Read the data and repeat all of it exactly.

*-*-*

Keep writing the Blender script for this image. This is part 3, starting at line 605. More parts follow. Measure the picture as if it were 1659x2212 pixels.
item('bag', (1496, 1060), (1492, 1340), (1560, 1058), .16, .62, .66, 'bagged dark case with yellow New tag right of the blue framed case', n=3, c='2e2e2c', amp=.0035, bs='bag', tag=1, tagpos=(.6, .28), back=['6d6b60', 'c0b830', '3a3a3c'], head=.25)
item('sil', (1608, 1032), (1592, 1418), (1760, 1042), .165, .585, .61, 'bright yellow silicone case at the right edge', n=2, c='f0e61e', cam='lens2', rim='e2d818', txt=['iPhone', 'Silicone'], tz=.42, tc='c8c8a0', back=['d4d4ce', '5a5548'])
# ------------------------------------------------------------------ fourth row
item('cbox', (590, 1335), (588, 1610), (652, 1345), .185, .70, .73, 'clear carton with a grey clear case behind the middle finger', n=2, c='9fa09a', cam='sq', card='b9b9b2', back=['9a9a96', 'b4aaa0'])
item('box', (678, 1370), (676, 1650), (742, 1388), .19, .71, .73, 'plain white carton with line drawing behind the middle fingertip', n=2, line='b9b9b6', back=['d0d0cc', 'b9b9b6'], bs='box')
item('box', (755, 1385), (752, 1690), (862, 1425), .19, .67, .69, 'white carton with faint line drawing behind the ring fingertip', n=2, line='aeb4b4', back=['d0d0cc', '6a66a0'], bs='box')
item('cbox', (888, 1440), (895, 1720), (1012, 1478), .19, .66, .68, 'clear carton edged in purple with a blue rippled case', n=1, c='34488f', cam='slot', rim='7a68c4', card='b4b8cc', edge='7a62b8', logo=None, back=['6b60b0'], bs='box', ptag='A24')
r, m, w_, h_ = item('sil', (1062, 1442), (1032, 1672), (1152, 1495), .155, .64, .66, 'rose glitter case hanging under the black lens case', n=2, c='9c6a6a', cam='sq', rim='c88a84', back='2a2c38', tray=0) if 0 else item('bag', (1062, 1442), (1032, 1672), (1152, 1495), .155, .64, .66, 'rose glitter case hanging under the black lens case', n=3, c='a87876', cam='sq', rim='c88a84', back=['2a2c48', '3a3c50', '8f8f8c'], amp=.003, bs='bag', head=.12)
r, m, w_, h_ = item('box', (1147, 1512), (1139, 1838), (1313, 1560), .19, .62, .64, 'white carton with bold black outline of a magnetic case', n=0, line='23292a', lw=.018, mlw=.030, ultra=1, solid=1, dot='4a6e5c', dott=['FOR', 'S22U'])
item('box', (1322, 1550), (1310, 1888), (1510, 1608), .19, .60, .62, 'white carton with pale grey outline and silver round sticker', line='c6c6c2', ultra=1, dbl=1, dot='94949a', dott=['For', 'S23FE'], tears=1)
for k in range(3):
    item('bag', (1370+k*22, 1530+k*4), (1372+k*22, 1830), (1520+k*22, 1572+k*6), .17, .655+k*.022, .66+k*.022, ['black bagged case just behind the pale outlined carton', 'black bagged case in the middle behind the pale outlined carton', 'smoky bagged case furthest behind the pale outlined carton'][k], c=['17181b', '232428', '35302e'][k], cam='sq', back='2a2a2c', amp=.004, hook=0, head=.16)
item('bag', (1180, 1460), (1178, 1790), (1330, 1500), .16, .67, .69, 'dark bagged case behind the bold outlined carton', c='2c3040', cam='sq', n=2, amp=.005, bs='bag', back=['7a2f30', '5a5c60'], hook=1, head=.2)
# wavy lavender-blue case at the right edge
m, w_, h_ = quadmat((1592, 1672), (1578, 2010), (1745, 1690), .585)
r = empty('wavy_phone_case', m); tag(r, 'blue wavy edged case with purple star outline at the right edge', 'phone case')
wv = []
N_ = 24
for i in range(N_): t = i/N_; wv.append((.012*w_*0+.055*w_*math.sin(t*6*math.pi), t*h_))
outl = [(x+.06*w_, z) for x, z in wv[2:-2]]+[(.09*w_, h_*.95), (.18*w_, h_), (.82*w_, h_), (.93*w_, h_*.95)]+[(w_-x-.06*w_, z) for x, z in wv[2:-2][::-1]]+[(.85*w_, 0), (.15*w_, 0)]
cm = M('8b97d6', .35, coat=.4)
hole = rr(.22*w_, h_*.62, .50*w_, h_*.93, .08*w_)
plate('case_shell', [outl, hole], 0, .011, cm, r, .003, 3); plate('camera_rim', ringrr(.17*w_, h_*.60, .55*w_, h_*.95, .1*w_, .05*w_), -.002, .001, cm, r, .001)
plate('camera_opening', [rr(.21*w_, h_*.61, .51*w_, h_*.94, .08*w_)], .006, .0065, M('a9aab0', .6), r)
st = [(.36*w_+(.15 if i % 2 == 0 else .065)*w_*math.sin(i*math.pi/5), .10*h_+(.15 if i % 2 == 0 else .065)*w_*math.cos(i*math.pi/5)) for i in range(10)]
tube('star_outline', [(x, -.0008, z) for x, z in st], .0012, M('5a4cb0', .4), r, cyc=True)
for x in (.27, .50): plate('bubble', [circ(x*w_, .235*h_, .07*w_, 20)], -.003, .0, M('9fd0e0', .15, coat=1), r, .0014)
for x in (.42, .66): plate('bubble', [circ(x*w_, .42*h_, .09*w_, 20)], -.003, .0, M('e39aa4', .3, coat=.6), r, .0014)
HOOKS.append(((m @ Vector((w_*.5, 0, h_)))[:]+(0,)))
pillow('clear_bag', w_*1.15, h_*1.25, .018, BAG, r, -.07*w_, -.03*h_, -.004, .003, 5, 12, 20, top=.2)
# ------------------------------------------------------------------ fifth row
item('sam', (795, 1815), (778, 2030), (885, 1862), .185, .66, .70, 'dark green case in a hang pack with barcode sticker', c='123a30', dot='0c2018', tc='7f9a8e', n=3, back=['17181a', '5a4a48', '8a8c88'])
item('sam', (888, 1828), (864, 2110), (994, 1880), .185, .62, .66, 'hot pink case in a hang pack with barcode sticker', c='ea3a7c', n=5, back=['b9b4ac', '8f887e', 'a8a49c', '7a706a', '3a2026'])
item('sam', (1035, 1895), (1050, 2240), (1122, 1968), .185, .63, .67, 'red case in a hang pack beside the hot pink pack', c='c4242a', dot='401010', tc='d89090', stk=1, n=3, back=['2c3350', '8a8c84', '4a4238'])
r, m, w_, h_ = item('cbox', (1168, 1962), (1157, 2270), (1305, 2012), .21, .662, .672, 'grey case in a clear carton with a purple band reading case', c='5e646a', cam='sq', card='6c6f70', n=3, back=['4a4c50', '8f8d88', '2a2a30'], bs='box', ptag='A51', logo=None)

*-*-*

- **RESPONSE**:
Keep writing the Blender script for this image. This is part 3, starting at line 605. More parts follow. Measure the picture as if it were 1659x2212 pixels.
item('bag', (1496, 1060), (1492, 1340), (1560, 1058), .16, .62, .66, 'bagged dark case with yellow New tag right of the blue framed case', n=3, c='2e2e2c', amp=.0035, bs='bag', tag=1, tagpos=(.6, .28), back=['6d6b60', 'c0b830', '3a3a3c'], head=.25)
item('sil', (1608, 1032), (1592, 1418), (1760, 1042), .165, .585, .61, 'bright yellow silicone case at the right edge', n=2, c='f0e61e', cam='lens2', rim='e2d818', txt=['iPhone', 'Silicone'], tz=.42, tc='c8c8a0', back=['d4d4ce', '5a5548'])
# ------------------------------------------------------------------ fourth row
item('cbox', (590, 1335), (588, 1610), (652, 1345), .185, .70, .73, 'clear carton with a grey clear case behind the middle finger', n=2, c='9fa09a', cam='sq', card='b9b9b2', back=['9a9a96', 'b4aaa0'])
item('box', (678, 1370), (676, 1650), (742, 1388), .19, .71, .73, 'plain white carton with line drawing behind the middle fingertip', n=2, line='b9b9b6', back=['d0d0cc', 'b9b9b6'], bs='box')
item('box', (755, 1385), (752, 1690), (862, 1425), .19, .67, .69, 'white carton with faint line drawing behind the ring fingertip', n=2, line='aeb4b4', back=['d0d0cc', '6a66a0'], bs='box')
item('cbox', (888, 1440), (895, 1720), (1012, 1478), .19, .66, .68, 'clear carton edged in purple with a blue rippled case', n=1, c='34488f', cam='slot', rim='7a68c4', card='b4b8cc', edge='7a62b8', logo=None, back=['6b60b0'], bs='box', ptag='A24')
r, m, w_, h_ = item('sil', (1062, 1442), (1032, 1672), (1152, 1495), .155, .64, .66, 'rose glitter case hanging under the black lens case', n=2, c='9c6a6a', cam='sq', rim='c88a84', back='2a2c38', tray=0) if 0 else item('bag', (1062, 1442), (1032, 1672), (1152, 1495), .155, .64, .66, 'rose glitter case hanging under the black lens case', n=3, c='a87876', cam='sq', rim='c88a84', back=['2a2c48', '3a3c50', '8f8f8c'], amp=.003, bs='bag', head=.12)
r, m, w_, h_ = item('box', (1147, 1512), (1139, 1838), (1313, 1560), .19, .62, .64, 'white carton with bold black outline of a magnetic case', n=0, line='23292a', lw=.018, mlw=.030, ultra=1, solid=1, dot='4a6e5c', dott=['FOR', 'S22U'])
item('box', (1322, 1550), (1310, 1888), (1510, 1608), .19, .60, .62, 'white carton with pale grey outline and silver round sticker', line='c6c6c2', ultra=1, dbl=1, dot='94949a', dott=['For', 'S23FE'], tears=1)
for k in range(3):
    item('bag', (1370+k*22, 1530+k*4), (1372+k*22, 1830), (1520+k*22, 1572+k*6), .17, .655+k*.022, .66+k*.022, ['black bagged case just behind the pale outlined carton', 'black bagged case in the middle behind the pale outlined carton', 'smoky bagged case furthest behind the pale outlined carton'][k], c=['17181b', '232428', '35302e'][k], cam='sq', back='2a2a2c', amp=.004, hook=0, head=.16)
item('bag', (1180, 1460), (1178, 1790), (1330, 1500), .16, .67, .69, 'dark bagged case behind the bold outlined carton', c='2c3040', cam='sq', n=2, amp=.005, bs='bag', back=['7a2f30', '5a5c60'], hook=1, head=.2)
# wavy lavender-blue case at the right edge
m, w_, h_ = quadmat((1592, 1672), (1578, 2010), (1745, 1690), .585)
r = empty('wavy_phone_case', m); tag(r, 'blue wavy edged case with purple star outline at the right edge', 'phone case')
wv = []
N_ = 24
for i in range(N_): t = i/N_; wv.append((.012*w_*0+.055*w_*math.sin(t*6*math.pi), t*h_))
outl = [(x+.06*w_, z) for x, z in wv[2:-2]]+[(.09*w_, h_*.95), (.18*w_, h_), (.82*w_, h_), (.93*w_, h_*.95)]+[(w_-x-.06*w_, z) for x, z in wv[2:-2][::-1]]+[(.85*w_, 0), (.15*w_, 0)]
cm = M('8b97d6', .35, coat=.4)
hole = rr(.22*w_, h_*.62, .50*w_, h_*.93, .08*w_)
plate('case_shell', [outl, hole], 0, .011, cm, r, .003, 3); plate('camera_rim', ringrr(.17*w_, h_*.60, .55*w_, h_*.95, .1*w_, .05*w_), -.002, .001, cm, r, .001)
plate('camera_opening', [rr(.21*w_, h_*.61, .51*w_, h_*.94, .08*w_)], .006, .0065, M('a9aab0', .6), r)
st = [(.36*w_+(.15 if i % 2 == 0 else .065)*w_*math.sin(i*math.pi/5), .10*h_+(.15 if i % 2 == 0 else .065)*w_*math.cos(i*math.pi/5)) for i in range(10)]
tube('star_outline', [(x, -.0008, z) for x, z in st], .0012, M('5a4cb0', .4), r, cyc=True)
for x in (.27, .50): plate('bubble', [circ(x*w_, .235*h_, .07*w_, 20)], -.003, .0, M('9fd0e0', .15, coat=1), r, .0014)
for x in (.42, .66): plate('bubble', [circ(x*w_, .42*h_, .09*w_, 20)], -.003, .0, M('e39aa4', .3, coat=.6), r, .0014)
HOOKS.append(((m @ Vector((w_*.5, 0, h_)))[:]+(0,)))
pillow('clear_bag', w_*1.15, h_*1.25, .018, BAG, r, -.07*w_, -.03*h_, -.004, .003, 5, 12, 20, top=.2)
# ------------------------------------------------------------------ fifth row
item('sam', (795, 1815), (778, 2030), (885, 1862), .185, .66, .70, 'dark green case in a hang pack with barcode sticker', c='123a30', dot='0c2018', tc='7f9a8e', n=3, back=['17181a', '5a4a48', '8a8c88'])
item('sam', (888, 1828), (864, 2110), (994, 1880), .185, .62, .66, 'hot pink case in a hang pack with barcode sticker', c='ea3a7c', n=5, back=['b9b4ac', '8f887e', 'a8a49c', '7a706a', '3a2026'])
item('sam', (1035, 1895), (1050, 2240), (1122, 1968), .185, .63, .67, 'red case in a hang pack beside the hot pink pack', c='c4242a', dot='401010', tc='d89090', stk=1, n=3, back=['2c3350', '8a8c84', '4a4238'])
r, m, w_, h_ = item('cbox', (1168, 1962), (1157, 2270), (1305, 2012), .21, .662, .672, 'grey case in a clear carton with a purple band reading case', c='5e646a', cam='sq', card='6c6f70', n=3, back=['4a4c50', '8f8d88', '2a2a30'], bs='box', ptag='A51', logo=None)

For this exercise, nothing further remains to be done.